SOURCE EXCERPT =

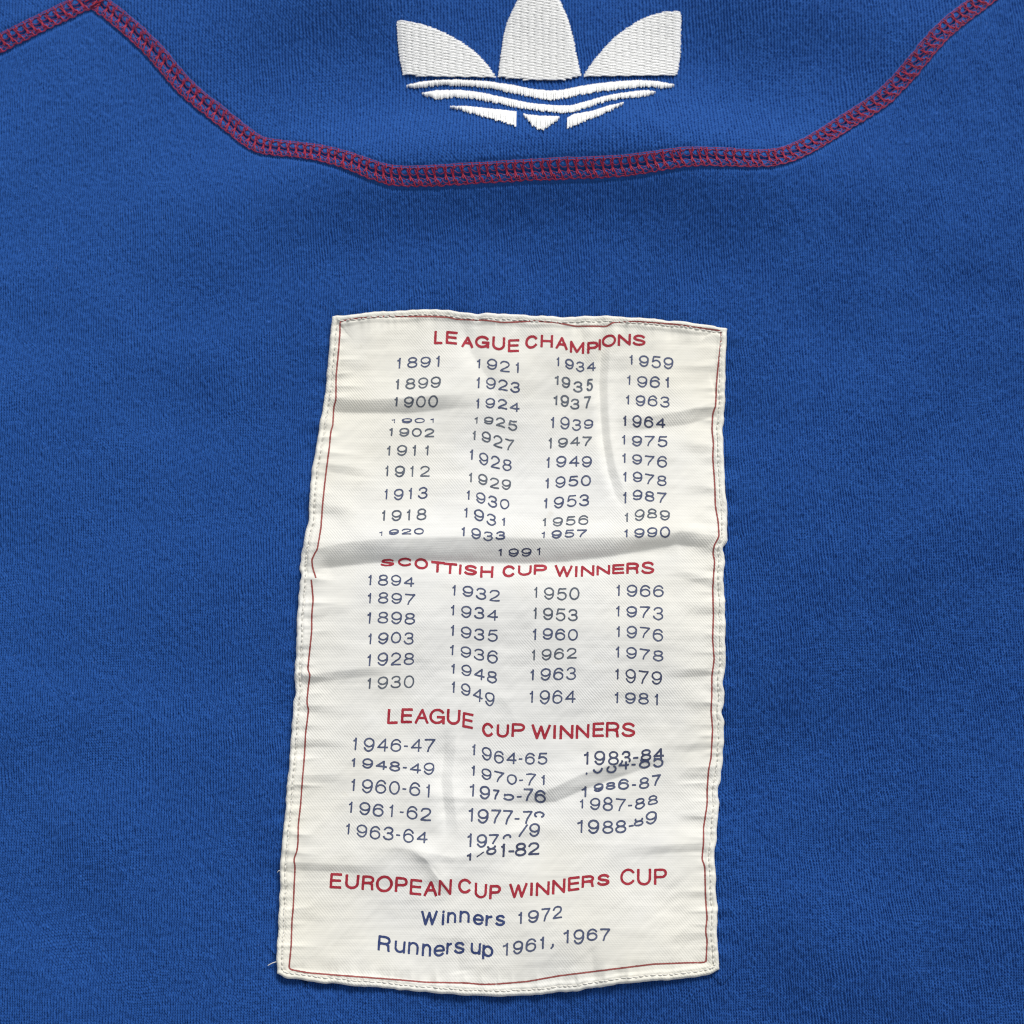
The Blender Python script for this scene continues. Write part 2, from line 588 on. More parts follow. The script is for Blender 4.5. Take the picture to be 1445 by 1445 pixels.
# ---------- two cloth panels meeting under the seam
def axis(fine):
    """dense where the close-up looks, coarser stitches further out, long steps towards the hem and sleeves"""
    mid = np.arange(-46, 1492, fine)
    ease = np.cumsum(np.concatenate([np.linspace(fine, 2.4, 60), np.full(165, 2.4)]))
    near_lo, near_hi = (-46 - ease)[::-1], mid[-1] + ease
    grow = np.cumsum(np.geomspace(2.6, 45, 34))
    return np.concatenate([(near_lo[0] - grow)[::-1], near_lo, mid, near_hi, near_hi[-1] + grow])


ax, ay = axis(0.78), axis(1.15)
GX, GY = np.meshgrid(ax, ay)
q = np.stack([GX.ravel(), GY.ravel()], 1)
nx = len(ax)
xy = plane_xy(q)
yoke_v = q[:, 1] < seam_y(q[:, 0])
h = cloth_low(q) + seam_profile(q)
dep = outline_depth(q, True)
run = np.where(np.minimum(np.abs(q[:, 0] - 430), np.abs(q[:, 0] - 1018)) < np.minimum(np.abs(q[:, 1] - 446), np.abs(q[:, 1] - 1390)), q[:, 1], q[:, 0])
h += 0.62 * MM * vnoise(run / 19.0, q[:, 0] / 400.0, 14) * np.exp(-(np.minimum(dep, 0) / 20.0) ** 2)
h -= 0.35 * MM * np.exp(-(np.minimum(dep, 0) / 7.0) ** 2)
del run
h -= 3.0 * MM * sstep(6, 40, dep)
edge = np.maximum(np.maximum(-505 - q[:, 0], q[:, 0] - 1950), np.maximum(-505 - q[:, 1], q[:, 1] - 1950))
kn = knit(xy, q, yoke_v)
kn *= 1 - sstep(0, 320, edge)
out_d = np.maximum(np.maximum(-46 - q[:, 0], q[:, 0] - 1491), np.maximum(-46 - q[:, 1], q[:, 1] - 1491))
kn *= 1 + 1.0 * sstep(0, 95, out_d)
del out_d
near = np.abs(q[:, 1] - seam_y(q[:, 0])) < 60
sd = np.full(len(q), 9.0)
sd[near] = np.minimum(poly_dist(q[near], SEAM_MAIN_S)[0], poly_dist(q[near], SEAM_LEFT_S)[0]) / 13.0
kn *= 0.35 + 0.65 * sstep(0.9, 1.5, sd)
h = h + kn - KNIT_DEPTH * 0.55 * MM
V = np.concatenate([xy, h[:, None]], 1).astype(np.float32)
del kn, edge, dep
I, J = np.meshgrid(np.arange(nx - 1), np.arange(len(ay) - 1))
base = (J * nx + I).ravel()
quads = np.stack([base, base + nx, base + nx + 1, base + 1], 1)
cyq = 0.5 * (q[base, 1] + q[base + nx, 1])
cxq = 0.5 * (q[base, 0] + q[base + 1, 0])
is_yoke = cyq < seam_y(cxq)


def panel(name, fmask, label):
    f = quads[fmask]
    used = np.zeros(len(V), bool)
    used[f.ravel()] = True
    remap = np.cumsum(used) - 1
    return link_mesh(name, V[used], remap[f], M_KNIT, shirt, True, label)


panel("yoke_panel", is_yoke, "shoulder yoke of coarser blue knit above the red seam")
panel("back_panel", ~is_yoke, "large blue back panel below the red seam")
del quads, V, GX, GY, I, J, base, cyq, cxq, is_yoke


# ---------- red flatlock stitching
def seam_path(pts, step=1.0):
    P = resample(pts, step)
    T = np.gradient(P, axis=0)
    T /= np.linalg.norm(T, axis=1)[:, None]
    N = np.stack([-T[:, 1], T[:, 0]], 1)          # points down the picture for a left-to-right path
    return P, N


def build_seam(pts, s_from, s_to, label):
    P, N = seam_path(pts, 1.0)
    L = len(P) - 1
    HW = 12.6
    rail, loops = Tubes(6), Tubes(6)

    def place(s, t, z):
        s = np.asarray(s, float)
        t = np.asarray(t, float) + 0 * s
        x = np.interp(s, np.arange(L + 1), P[:, 0]) + np.interp(s, np.arange(L + 1), N[:, 0]) * t * HW
        y = np.interp(s, np.arange(L + 1), P[:, 1]) + np.interp(s, np.arange(L + 1), N[:, 1]) * t * HW
        p = np.stack([x, y], 1)
        hf = lambda qq: cloth_low(qq) + (0.19 + np.asarray(z)) * MM
        return lift(p, hf(p))
    per = 12.2
    s = np.arange(s_from, s_to, 1.3)
    jit = lambda sc, sd: vnoise(s / sc, s * 0 + sd, 31)
    # needle threads: two along the upper side, a scalloped chain along the lower side
    rail.add(place(s, -0.98 + 0.05 * jit(9, 1.5) + 0.03 * np.sin(2 * math.pi * s / per), 0.10 + 0.08 * np.sin(2 * math.pi * s / per)), 0.11 * MM)
    rail.add(place(s, -0.80 + 0.06 * jit(7, 2.5) + 0.05 * np.sin(2 * math.pi * s / per + 1.9), 0.02 + 0.10 * np.sin(2 * math.pi * s / per + 2)), 0.11 * MM)
    rail.add(place(s, 0.86 + 0.10 * np.abs(np.sin(math.pi * s / per)) + 0.07 * jit(6, 3.5), 0.05 + 0.10 * np.sin(2 * math.pi * s / per + 1)), 0.15 * MM)
    rail.add(place(s, 0.98 - 0.16 * np.abs(np.sin(math.pi * s / per + 0.8)) + 0.07 * jit(5, 4.5), 0.06 * np.cos(2 * math.pi * s / per)), 0.13 * MM)
    # looper threads: round eyelets on both sides of the groove
    ph = 0.35 * vnoise(s / 40.0, s * 0 + 7.5, 32)
    w = np.abs(np.sin(math.pi * s / per + ph)) ** 0.6
    w2 = np.abs(np.sin(math.pi * (s + 4) / per + ph)) ** 0.6
    for cen, wid, ww in ((-0.46, 0.34, w), (0.46, 0.32, w2)):
        for sg in (-1, 1):
            zz = 0.18 - 0.25 * ww * (1 if sg * cen < 0 else 0) + 0.05 * sg
            rail.add(place(s, cen + sg * wid * ww + 0.03 * jit(5, cen * 3 + sg), zz), (0.10 + 0.03 * jit(4, cen + sg * 2)) * MM)
    # thick crossing bars over the groove
    k = math.ceil((s_from + 4) / per)
    while (k + 1) * per < s_to:
        c = k * per - 1 + random.uniform(-1.6, 1.6)
        v = np.linspace(0, 1, 11)
        t0, t1 = -0.62 + random.uniform(-.1, .1), 0.60 + random.uniform(-.12, .12)
        lean = random.uniform(3.0, 6.5)
        zz = -0.30 + 0.62 * np.abs(2 * v - 1) ** 1.5 + random.uniform(-.05, .08)
        for off in (-1.0, 1.0):
            loops.add(place(c + lean * (v - 0.5) + off + 0.6 * np.sin(v * 6.28 + off), t0 + (t1 - t0) * v, zz + 0.06 * np.sin(v * 9 + off)),
                      (0.135 + 0.075 * np.sin(v * math.pi)) * MM)
        # short rung up to the upper rail and one down to the lower chain
        v = np.linspace(0, 1, 7)
        loops.add(place(c + random.uniform(-1, 1) + 1.5 * v, -0.98 + 0.42 * v, 0.22 - 0.05 * v), 0.17 * MM)
        loops.add(place(c + 4 + random.uniform(-1, 1) + 2.0 * v, 0.46 + 0.48 * v, 0.25 - 0.15 * v), 0.18 * MM)
        k += 1
    o = rail.build("seam_stitching", M_SEAM, shirt, label)
    loops.build("crossing_stitch", M_SEAM2, o)
    return o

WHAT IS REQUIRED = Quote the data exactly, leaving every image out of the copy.

EXPECTED ANSWER =
The Blender Python script for this scene continues. Write part 2, from line 588 on. More parts follow. The script is for Blender 4.5. Take the picture to be 1445 by 1445 pixels.
# ---------- two cloth panels meeting under the seam
def axis(fine):
    """dense where the close-up looks, coarser stitches further out, long steps towards the hem and sleeves"""
    mid = np.arange(-46, 1492, fine)
    ease = np.cumsum(np.concatenate([np.linspace(fine, 2.4, 60), np.full(165, 2.4)]))
    near_lo, near_hi = (-46 - ease)[::-1], mid[-1] + ease
    grow = np.cumsum(np.geomspace(2.6, 45, 34))
    return np.concatenate([(near_lo[0] - grow)[::-1], near_lo, mid, near_hi, near_hi[-1] + grow])


ax, ay = axis(0.78), axis(1.15)
GX, GY = np.meshgrid(ax, ay)
q = np.stack([GX.ravel(), GY.ravel()], 1)
nx = len(ax)
xy = plane_xy(q)
yoke_v = q[:, 1] < seam_y(q[:, 0])
h = cloth_low(q) + seam_profile(q)
dep = outline_depth(q, True)
run = np.where(np.minimum(np.abs(q[:, 0] - 430), np.abs(q[:, 0] - 1018)) < np.minimum(np.abs(q[:, 1] - 446), np.abs(q[:, 1] - 1390)), q[:, 1], q[:, 0])
h += 0.62 * MM * vnoise(run / 19.0, q[:, 0] / 400.0, 14) * np.exp(-(np.minimum(dep, 0) / 20.0) ** 2)
h -= 0.35 * MM * np.exp(-(np.minimum(dep, 0) / 7.0) ** 2)
del run
h -= 3.0 * MM * sstep(6, 40, dep)
edge = np.maximum(np.maximum(-505 - q[:, 0], q[:, 0] - 1950), np.maximum(-505 - q[:, 1], q[:, 1] - 1950))
kn = knit(xy, q, yoke_v)
kn *= 1 - sstep(0, 320, edge)
out_d = np.maximum(np.maximum(-46 - q[:, 0], q[:, 0] - 1491), np.maximum(-46 - q[:, 1], q[:, 1] - 1491))
kn *= 1 + 1.0 * sstep(0, 95, out_d)
del out_d
near = np.abs(q[:, 1] - seam_y(q[:, 0])) < 60
sd = np.full(len(q), 9.0)
sd[near] = np.minimum(poly_dist(q[near], SEAM_MAIN_S)[0], poly_dist(q[near], SEAM_LEFT_S)[0]) / 13.0
kn *= 0.35 + 0.65 * sstep(0.9, 1.5, sd)
h = h + kn - KNIT_DEPTH * 0.55 * MM
V = np.concatenate([xy, h[:, None]], 1).astype(np.float32)
del kn, edge, dep
I, J = np.meshgrid(np.arange(nx - 1), np.arange(len(ay) - 1))
base = (J * nx + I).ravel()
quads = np.stack([base, base + nx, base + nx + 1, base + 1], 1)
cyq = 0.5 * (q[base, 1] + q[base + nx, 1])
cxq = 0.5 * (q[base, 0] + q[base + 1, 0])
is_yoke = cyq < seam_y(cxq)


def panel(name, fmask, label):
    f = quads[fmask]
    used = np.zeros(len(V), bool)
    used[f.ravel()] = True
    remap = np.cumsum(used) - 1
    return link_mesh(name, V[used], remap[f], M_KNIT, shirt, True, label)


panel("yoke_panel", is_yoke, "shoulder yoke of coarser blue knit above the red seam")
panel("back_panel", ~is_yoke, "large blue back panel below the red seam")
del quads, V, GX, GY, I, J, base, cyq, cxq, is_yoke


# ---------- red flatlock stitching
def seam_path(pts, step=1.0):
    P = resample(pts, step)
    T = np.gradient(P, axis=0)
    T /= np.linalg.norm(T, axis=1)[:, None]
    N = np.stack([-T[:, 1], T[:, 0]], 1)          # points down the picture for a left-to-right path
    return P, N


def build_seam(pts, s_from, s_to, label):
    P, N = seam_path(pts, 1.0)
    L = len(P) - 1
    HW = 12.6
    rail, loops = Tubes(6), Tubes(6)

    def place(s, t, z):
        s = np.asarray(s, float)
        t = np.asarray(t, float) + 0 * s
        x = np.interp(s, np.arange(L + 1), P[:, 0]) + np.interp(s, np.arange(L + 1), N[:, 0]) * t * HW
        y = np.interp(s, np.arange(L + 1), P[:, 1]) + np.interp(s, np.arange(L + 1), N[:, 1]) * t * HW
        p = np.stack([x, y], 1)
        hf = lambda qq: cloth_low(qq) + (0.19 + np.asarray(z)) * MM
        return lift(p, hf(p))
    per = 12.2
    s = np.arange(s_from, s_to, 1.3)
    jit = lambda sc, sd: vnoise(s / sc, s * 0 + sd, 31)
    # needle threads: two along the upper side, a scalloped chain along the lower side
    rail.add(place(s, -0.98 + 0.05 * jit(9, 1.5) + 0.03 * np.sin(2 * math.pi * s / per), 0.10 + 0.08 * np.sin(2 * math.pi * s / per)), 0.11 * MM)
    rail.add(place(s, -0.80 + 0.06 * jit(7, 2.5) + 0.05 * np.sin(2 * math.pi * s / per + 1.9), 0.02 + 0.10 * np.sin(2 * math.pi * s / per + 2)), 0.11 * MM)
    rail.add(place(s, 0.86 + 0.10 * np.abs(np.sin(math.pi * s / per)) + 0.07 * jit(6, 3.5), 0.05 + 0.10 * np.sin(2 * math.pi * s / per + 1)), 0.15 * MM)
    rail.add(place(s, 0.98 - 0.16 * np.abs(np.sin(math.pi * s / per + 0.8)) + 0.07 * jit(5, 4.5), 0.06 * np.cos(2 * math.pi * s / per)), 0.13 * MM)
    # looper threads: round eyelets on both sides of the groove
    ph = 0.35 * vnoise(s / 40.0, s * 0 + 7.5, 32)
    w = np.abs(np.sin(math.pi * s / per + ph)) ** 0.6
    w2 = np.abs(np.sin(math.pi * (s + 4) / per + ph)) ** 0.6
    for cen, wid, ww in ((-0.46, 0.34, w), (0.46, 0.32, w2)):
        for sg in (-1, 1):
            zz = 0.18 - 0.25 * ww * (1 if sg * cen < 0 else 0) + 0.05 * sg
            rail.add(place(s, cen + sg * wid * ww + 0.03 * jit(5, cen * 3 + sg), zz), (0.10 + 0.03 * jit(4, cen + sg * 2)) * MM)
    # thick crossing bars over the groove
    k = math.ceil((s_from + 4) / per)
    while (k + 1) * per < s_to:
        c = k * per - 1 + random.uniform(-1.6, 1.6)
        v = np.linspace(0, 1, 11)
        t0, t1 = -0.62 + random.uniform(-.1, .1), 0.60 + random.uniform(-.12, .12)
        lean = random.uniform(3.0, 6.5)
        zz = -0.30 + 0.62 * np.abs(2 * v - 1) ** 1.5 + random.uniform(-.05, .08)
        for off in (-1.0, 1.0):
            loops.add(place(c + lean * (v - 0.5) + off + 0.6 * np.sin(v * 6.28 + off), t0 + (t1 - t0) * v, zz + 0.06 * np.sin(v * 9 + off)),
                      (0.135 + 0.075 * np.sin(v * math.pi)) * MM)
        # short rung up to the upper rail and one down to the lower chain
        v = np.linspace(0, 1, 7)
        loops.add(place(c + random.uniform(-1, 1) + 1.5 * v, -0.98 + 0.42 * v, 0.22 - 0.05 * v), 0.17 * MM)
        loops.add(place(c + 4 + random.uniform(-1, 1) + 2.0 * v, 0.46 + 0.48 * v, 0.25 - 0.15 * v), 0.18 * MM)
        k += 1
    o = rail.build("seam_stitching", M_SEAM, shirt, label)
    loops.build("crossing_stitch", M_SEAM2, o)
    return o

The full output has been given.